STATED GOAL:
Your task is to output all the records below, word for word.

══ MATERIAL SUPPLIED

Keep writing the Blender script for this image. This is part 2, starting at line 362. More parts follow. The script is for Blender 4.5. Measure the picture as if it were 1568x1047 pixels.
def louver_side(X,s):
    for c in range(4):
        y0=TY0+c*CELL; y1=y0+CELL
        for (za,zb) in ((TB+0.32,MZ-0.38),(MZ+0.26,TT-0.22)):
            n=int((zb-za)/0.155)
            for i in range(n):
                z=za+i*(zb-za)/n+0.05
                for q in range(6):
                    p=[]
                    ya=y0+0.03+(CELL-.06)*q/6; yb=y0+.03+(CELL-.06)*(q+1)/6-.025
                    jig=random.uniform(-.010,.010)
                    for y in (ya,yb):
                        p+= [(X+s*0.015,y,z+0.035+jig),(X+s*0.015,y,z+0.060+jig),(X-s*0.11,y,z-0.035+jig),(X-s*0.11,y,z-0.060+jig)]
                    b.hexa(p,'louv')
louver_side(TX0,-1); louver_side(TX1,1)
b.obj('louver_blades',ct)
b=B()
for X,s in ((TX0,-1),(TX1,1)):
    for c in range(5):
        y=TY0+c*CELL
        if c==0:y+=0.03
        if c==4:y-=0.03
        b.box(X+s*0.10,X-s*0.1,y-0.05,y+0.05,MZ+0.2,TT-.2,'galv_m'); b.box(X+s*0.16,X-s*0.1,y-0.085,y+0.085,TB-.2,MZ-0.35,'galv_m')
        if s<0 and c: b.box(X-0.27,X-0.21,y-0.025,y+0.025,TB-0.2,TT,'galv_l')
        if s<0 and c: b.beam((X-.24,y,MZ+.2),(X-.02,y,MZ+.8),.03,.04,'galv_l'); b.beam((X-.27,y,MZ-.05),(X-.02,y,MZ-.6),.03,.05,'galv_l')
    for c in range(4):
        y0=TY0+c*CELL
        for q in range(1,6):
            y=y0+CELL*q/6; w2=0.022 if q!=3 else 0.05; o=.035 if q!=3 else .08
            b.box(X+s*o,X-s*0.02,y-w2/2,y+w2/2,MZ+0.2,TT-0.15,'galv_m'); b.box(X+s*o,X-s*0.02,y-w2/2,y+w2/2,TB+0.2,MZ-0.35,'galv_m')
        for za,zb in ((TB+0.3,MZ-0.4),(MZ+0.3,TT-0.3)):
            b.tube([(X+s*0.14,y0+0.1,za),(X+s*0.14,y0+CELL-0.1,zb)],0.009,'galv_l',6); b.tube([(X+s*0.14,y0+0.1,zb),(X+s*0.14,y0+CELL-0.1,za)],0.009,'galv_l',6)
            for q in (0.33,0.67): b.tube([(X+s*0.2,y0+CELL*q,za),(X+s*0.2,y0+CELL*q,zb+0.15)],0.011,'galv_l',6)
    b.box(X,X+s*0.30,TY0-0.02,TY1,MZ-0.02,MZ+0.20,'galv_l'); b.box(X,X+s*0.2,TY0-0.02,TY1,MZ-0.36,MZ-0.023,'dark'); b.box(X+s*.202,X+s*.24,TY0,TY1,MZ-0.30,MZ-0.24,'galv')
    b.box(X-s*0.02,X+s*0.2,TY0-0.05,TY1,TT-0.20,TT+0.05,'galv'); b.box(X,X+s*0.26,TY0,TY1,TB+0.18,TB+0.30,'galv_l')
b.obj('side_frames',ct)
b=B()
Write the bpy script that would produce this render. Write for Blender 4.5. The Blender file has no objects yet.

════

OUTPUT FOR THIS EXERCISE:
Keep writing the Blender script for this image. This is part 2, starting at line 362. More parts follow. The script is for Blender 4.5. Measure the picture as if it were 1568x1047 pixels.
def louver_side(X,s):
    for c in range(4):
        y0=TY0+c*CELL; y1=y0+CELL
        for (za,zb) in ((TB+0.32,MZ-0.38),(MZ+0.26,TT-0.22)):
            n=int((zb-za)/0.155)
            for i in range(n):
                z=za+i*(zb-za)/n+0.05
                for q in range(6):
                    p=[]
                    ya=y0+0.03+(CELL-.06)*q/6; yb=y0+.03+(CELL-.06)*(q+1)/6-.025
                    jig=random.uniform(-.010,.010)
                    for y in (ya,yb):
                        p+= [(X+s*0.015,y,z+0.035+jig),(X+s*0.015,y,z+0.060+jig),(X-s*0.11,y,z-0.035+jig),(X-s*0.11,y,z-0.060+jig)]
                    b.hexa(p,'louv')
louver_side(TX0,-1); louver_side(TX1,1)
b.obj('louver_blades',ct)
b=B()
for X,s in ((TX0,-1),(TX1,1)):
    for c in range(5):
        y=TY0+c*CELL
        if c==0:y+=0.03
        if c==4:y-=0.03
        b.box(X+s*0.10,X-s*0.1,y-0.05,y+0.05,MZ+0.2,TT-.2,'galv_m'); b.box(X+s*0.16,X-s*0.1,y-0.085,y+0.085,TB-.2,MZ-0.35,'galv_m')
        if s<0 and c: b.box(X-0.27,X-0.21,y-0.025,y+0.025,TB-0.2,TT,'galv_l')
        if s<0 and c: b.beam((X-.24,y,MZ+.2),(X-.02,y,MZ+.8),.03,.04,'galv_l'); b.beam((X-.27,y,MZ-.05),(X-.02,y,MZ-.6),.03,.05,'galv_l')
    for c in range(4):
        y0=TY0+c*CELL
        for q in range(1,6):
            y=y0+CELL*q/6; w2=0.022 if q!=3 else 0.05; o=.035 if q!=3 else .08
            b.box(X+s*o,X-s*0.02,y-w2/2,y+w2/2,MZ+0.2,TT-0.15,'galv_m'); b.box(X+s*o,X-s*0.02,y-w2/2,y+w2/2,TB+0.2,MZ-0.35,'galv_m')
        for za,zb in ((TB+0.3,MZ-0.4),(MZ+0.3,TT-0.3)):
            b.tube([(X+s*0.14,y0+0.1,za),(X+s*0.14,y0+CELL-0.1,zb)],0.009,'galv_l',6); b.tube([(X+s*0.14,y0+0.1,zb),(X+s*0.14,y0+CELL-0.1,za)],0.009,'galv_l',6)
            for q in (0.33,0.67): b.tube([(X+s*0.2,y0+CELL*q,za),(X+s*0.2,y0+CELL*q,zb+0.15)],0.011,'galv_l',6)
    b.box(X,X+s*0.30,TY0-0.02,TY1,MZ-0.02,MZ+0.20,'galv_l'); b.box(X,X+s*0.2,TY0-0.02,TY1,MZ-0.36,MZ-0.023,'dark'); b.box(X+s*.202,X+s*.24,TY0,TY1,MZ-0.30,MZ-0.24,'galv')
    b.box(X-s*0.02,X+s*0.2,TY0-0.05,TY1,TT-0.20,TT+0.05,'galv'); b.box(X,X+s*0.26,TY0,TY1,TB+0.18,TB+0.30,'galv_l')
b.obj('side_frames',ct)
b=B()
Write the bpy script that would produce this render. Write for Blender 4.5. The Blender file has no objects yet.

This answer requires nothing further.